By Cliff Rold

Friday, Nico Hernandez and Carlos Balderas joined middleweight teammate Charles Conwell at the Olympic off ramp. Their Olympic dream in 2016 is at an end.

Three men’s competitors, and both of the Team USA women, remain alive. The fates turn their attention to flyweight Antonio Vargas, 19, of Kissimmee, Florida, on Saturday. He will face Brazil’s 34-year old Juliao Neto in the round of 32 at 115 lbs.

Vargas has some international chops having won the 2015 Pan-Am Games gold along with a national amateur championship. Neto is an experienced competitor with a quarterfinals appearance at the 2012 Olympics under his belt and a bronze at the 2013 Pan-Am Games. Vargas-Neto goes to scratch at 10:30 AM EST and will be Team USA’s lone appearance of the day.

Until then, a review of Team USA’s Friday results.               

Nico Hernandez

Home with the Bronze: Hernandez, 20, of Wichita, Kansas, joins Harlan Marbley (1968) as an American bronze medalist in the light flyweight division. Heading into Friday’s semi-final against Uzbekistan’s Hasanboy Dusmatov, Hernandez looked to have his hands full. It was the case. The Uzbek was a little too experienced, a little too quick, and a little too much better for Hernandez. Hernandez was shut out on one card and won only the third on two others after falling into a 2-0 hole. Cut under the left eye, he was allowed to continue and finished still looking for a saving bomb.

The disappointment of falling short of gold is sure to sting. It takes nothing away from a quality run. A bronze medal is plenty to be proud of, as is knocking off the #2 seed in the tournament along the way. He will forever be the one who ended the US men’s medal drought in boxing at Rio 2016.  
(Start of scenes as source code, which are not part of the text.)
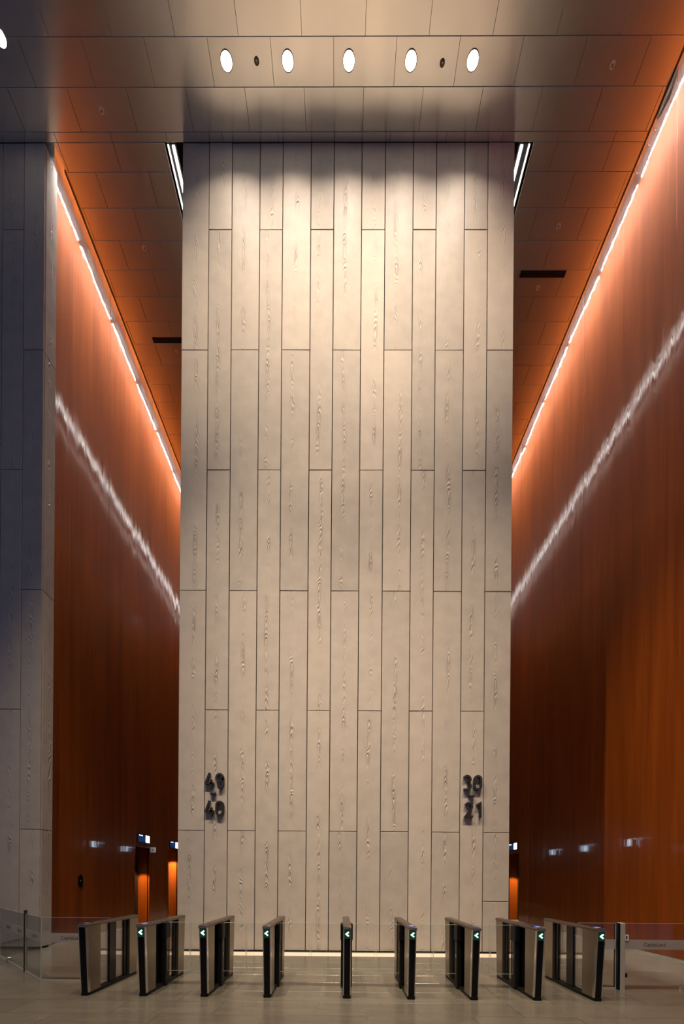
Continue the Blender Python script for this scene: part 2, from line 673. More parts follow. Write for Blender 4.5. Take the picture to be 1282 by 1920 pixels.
# ------------------------------------------------------------------ core wall of staggered planks
core = structure(MB().box(XL + 0.04, XR - 0.04, D + 0.05, D + 0.35, 0.0, H + 0.6).build('wall_back', M_GAP))
xs = [-3.551, -2.969, -2.464, -1.859, -1.360, -0.747, -0.248, 0.357, 0.865, 1.473, 1.976, 2.589, 3.094, 3.669]
RZ = 2.618
JT = 0.017
for ci in range(13):
    x0, x1 = xs[ci], xs[ci + 1]
    wide = ci % 2 == 0
    zs = [0.018, RZ, 3 * RZ - 0.006, 5 * RZ, H] if wide else [0.018, 2 * RZ + 0.01, 4 * RZ + 0.005, 6 * RZ, H]
    if ci == 12:
        zs = [0.018, 1.12] + zs[1:]
    for k in range(len(zs) - 1):
        z0, z1 = zs[k], zs[k + 1]
        plate('wall_plank', x1 - x0 - JT, z1 - z0 - JT * 0.8, 0.05, 0.004, M_CAST, core,
              ((x0 + x1) / 2, D + random.uniform(0, 0.005), (z0 + z1) / 2),
              (random.gauss(0, 0.0006), 0, random.gauss(0, 0.004)))

# neighbouring core at the far left of the picture: same planks, unlit, with its return into the lobby
ncore = structure(MB().box(-11.0, XC - 0.05, D + 0.05, D + 0.36, 0.0, H + 0.6).build('wall_front', M_GAP))
nx = [XC, -7.01, -7.48, -7.95, -8.42, -8.89, -9.36, -9.83, -10.30]
for ci in range(8):
    x1, x0 = nx[ci], nx[ci + 1]
    wide = ci % 2 == 0
    zs = [0.045, RZ, 3 * RZ, 5 * RZ, H] if wide else [0.045, 2 * RZ, 4 * RZ, 6 * RZ, H]
    for k in range(4):
        z0, z1 = zs[k], zs[k + 1]
        plate('wall_plank', x1 - x0 - JT * 0.7, z1 - z0 - JT * 0.8, 0.05, 0.004, M_CAST, ncore,
              ((x0 + x1) / 2, D + random.uniform(0, 0.004), (z0 + z1) / 2), (0, 0, random.gauss(0, 0.002)))
zs = [0.045, RZ, 3 * RZ, 5 * RZ, H]
for k in range(4):
    z0, z1 = zs[k], zs[k + 1]
    plate('return_plank', 0.33, z1 - z0 - JT * 0.8, 0.05, 0.004, M_CAST, ncore,
          (XC + 0.001, D + 0.052 + 0.165, (z0 + z1) / 2), (0, 0, PI / 2))

# ------------------------------------------------------------------ lift lobbies: wood walls, lift bays
NT = 2.62  # top of the lift bay openings


def bounds(y0, y1, cuts, step=0.78):
    edges = sorted({y0, y1, *[e for c in cuts for e in c if y0 < e < y1]})
    out = []
    for a, b in zip(edges[:-1], edges[1:]):
        n = max(1, round((b - a) / step))
        for i in range(n):
            out.append((a + (b - a) * i / n, a + (b - a) * (i + 1) / n))
    return out




def wood_wall(name, x, side, y0, y1, bays, parts=True, step=0.78, top=H + 1.25):
    """side=+1: faces +x"""
    back = MB()
    for (a, b) in bounds(y0, y1, bays, 50):
        inbay = any(c - 1e-6 <= a and b <= d + 1e-6 for c, d in bays)
        xa, xb = sorted((x - side * 0.035, x - side * 0.07))
        back.box(xa, xb, a, b, NT if inbay else 0.0, top)
    wl = structure(back.build(name, M_GAP))
    g = 0.0025
    rz = PI / 2 if side > 0 else -PI / 2
    for (a, b) in bounds(y0, y1, bays, step):
        inbay = any(c - 1e-6 <= a and b <= d + 1e-6 for c, d in bays)
        z0, z1 = (NT if inbay else 0.03), top
        plate('wood_panel', b - a - g, z1 - z0 - g * 0.6, 0.035, 0.0012, M_WOOD, wl,
              (x + side * random.uniform(-0.0008, 0.0008), (a + b) / 2, (z0 + z1) / 2),
              (random.gauss(0, 0.0007), 0, rz + random.gauss(0, 0.0022)))
    return wl


BAYS_L = [(13.24, 14.24), (15.78, 16.78), (18.3, 19.3)]
BAYS_R = [(15.48, 16.48), (18.0, 19.0)]
BAYS_CL = [(15.52, 16.52), (18.02, 19.02)]
BAYS_CR = [(13.14, 14.14), (15.70, 16.70), (18.2, 19.2)]
wall_left = wood_wall('wall_left', WL, 1, D + 0.385, YEND, BAYS_L)
wall_right = wood_wall('wall_right', WR, -1, 3.6, YEND, BAYS_R)
wood_wall('wall_core_left', XL, -1, D + 0.05, YEND, BAYS_CL, step=1.6, top=H)
wood_wall('wall_core_right', XR, 1, D + 0.05, YEND, BAYS_CR, step=1.6, top=H)
structure(MB().box(-9, 9, YEND, YEND + 0.2, 0, H + 1.25).build('wall_rear', M_WOOD))

door_i = 0


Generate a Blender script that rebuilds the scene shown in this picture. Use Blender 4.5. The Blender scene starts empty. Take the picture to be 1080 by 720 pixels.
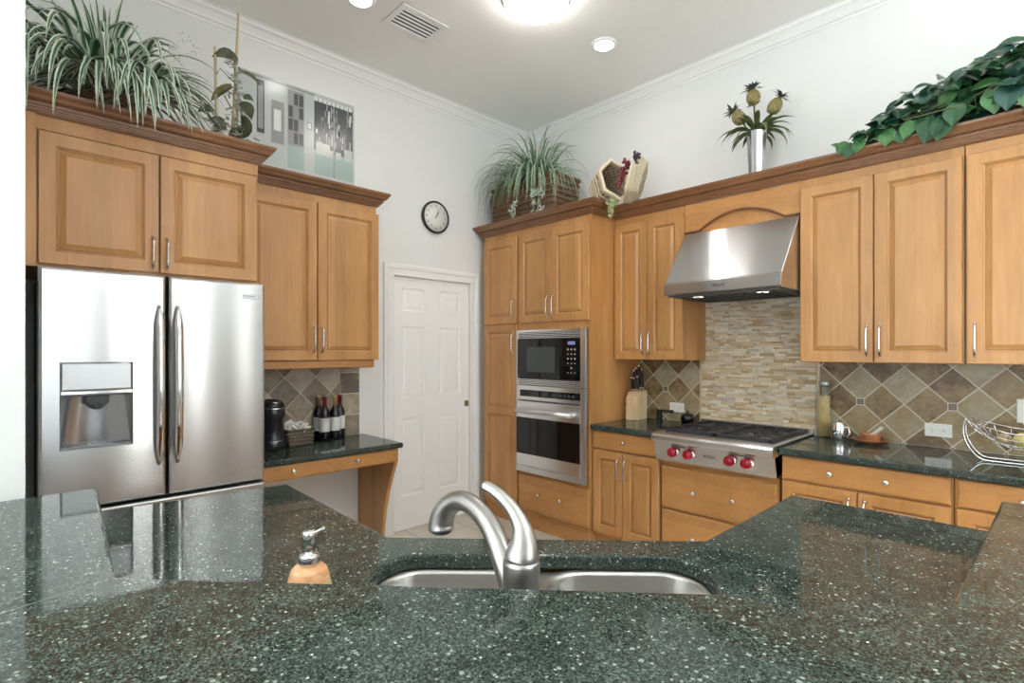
import bpy, bmesh, math, random
from mathutils import Vector, Matrix
random.seed(7)
SC = bpy.context.scene
COL = SC.collection
PI = math.pi

# ---------------------------------------------------------------- camera
cam = bpy.data.cameras.new('camera')
cam.sensor_width = 36.0
cam.lens = 556.0 / 1080.0 * 36.0
cam.shift_y = 10.0 / 1080.0
cam.clip_start = 0.05
camo = bpy.data.objects.new('camera', cam)
camo.location = (3.64, -3.70, 1.443)
camo.rotation_euler = (math.radians(90), 0, math.radians(46.2))
COL.objects.link(camo)
SC.camera = camo
SC.view_settings.view_transform = 'Standard'
SC.view_settings.look = 'None'
SC.view_settings.exposure = 0.73
SC.cycles.diffuse_bounces = 8
SC.cycles.max_bounces = 14
SC.view_settings.gamma = 1.0
SC.view_settings.use_curve_mapping = False

# ---------------------------------------------------------------- world and light levels
W = bpy.data.worlds.new('world')
SC.world = W
W.use_nodes = True
W.node_tree.nodes['Background'].inputs[0].default_value = (0.9, 0.95, 1.0, 1)
W.node_tree.nodes['Background'].inputs[1].default_value = 0.5
DAYLIGHT = 2.0        # panes of the tall windows facing the refrigerator
DAYLIGHT_S = 3.4      # panes of the patio doors facing the cooktop
DOME = 12.0
CEILING_FILL = 150.0  # glow of the two added bowls that lift the ceiling brightness
CAN = 30.0
CEIL = 3.55


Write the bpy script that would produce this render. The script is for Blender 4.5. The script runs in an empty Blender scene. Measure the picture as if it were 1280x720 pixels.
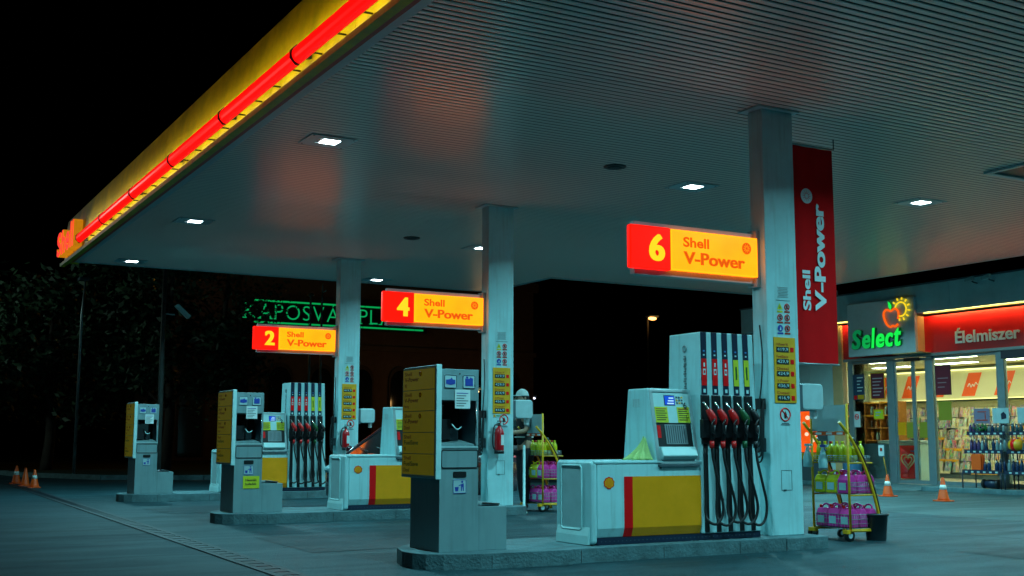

Coming Next: Hernandez showed some real potential for the professional ranks and should soon be punching for pay. Given his height, it might be realistic to expect to see him somewhere between 112-118 lbs. With Olympic medal pedigree, opportunity will be knocking in no time.

Carlos Balderas

Exiting the Quarterfinals: Some of Olympic success is the luck of the draw. Lightweight Carlos Balderas, 19, of Santa Maria, California, got the toughest draw there was in the round of eight. Cuba’s Lazaro Alvarez is the defending two-time world champion at the weight and was a bronze medalist at the 2012 Olympics.

But what might have been with different scoring in the first…

Balderas came out aggressive and appeared to land the harder shots in higher volume. In a Games that has resembled professional scoring for the first time in ages, Balderas had the right game plan and executed it. The judges disagreed, putting him in a unanimous hole. Alvarez went to work in the second, clearly winning the round. Barring a knockout, the fight was lost. Balderas did his best to chase the feat but Alvarez effectively used his aggression against him. Would a different score in the first have changed Balderas’ approach, and outcome? We’ll never know. That he couldn’t get the job done in the last two rounds suggests perhaps not. Alvarez is the goods.

Balderas did more than enough to give Team USA a fighter to be proud of. 

Coming Next: Like Hernandez, Balderas appears headed for the pro ranks. He should have tremendous upside, fighting in weight classes with higher profit ceilings than his fellow ousted teammate. He showed real skill in the games, switching nicely between orthodox and southpaw stances and showing off polished combination punching. He’s got good size for anywhere between the Jr. lightweight and welterweight divisions depending on how he matures and should be a blue chip signing for whatever promoter gets hold of him.

Mikaela Mayer

Through the Round of Sixteen: Only introduced in 2012, the tradition of Olympic women’s boxing is not long. That doesn’t mean Team USA can’t make their mark quickly. Capturing two medals in 2012, 26-year old Mikaela Mayer of Los Angeles, California, is trying to be our first medalist in the women’s lightweight division.

She got off to a good start, winning all four rounds on two scorecards and three of four on a third. She wasn’t without competition. Micronesia’s Jennifer Chieng, also of Brooklyn, landed some good shots. Outmatched in height, reach, and experience, she gave a valiant effort. Mayer was just that much better. The 2012 bronze medalist at the world championships and a three-time national champion, Mayer showed the class that makes her a serious medal hopeful. On a day when Team USA’s losses finally started to mount after a good start, she was the winning highlight of the day.

Coming Next: Mayer advances to the quarterfinals (Monday, 4 PM EST) where she will face Russia’s 23-year old Anastasiia Beliakova. Like Balderos on Friday, the luck of the draw might not be on her side. Beliakova was the 2014 world champion at light welterweight and the lightweight runner-up in 2016. Mayer will have to be at her very best if she wants to join Nico Hernandez on the medal stand.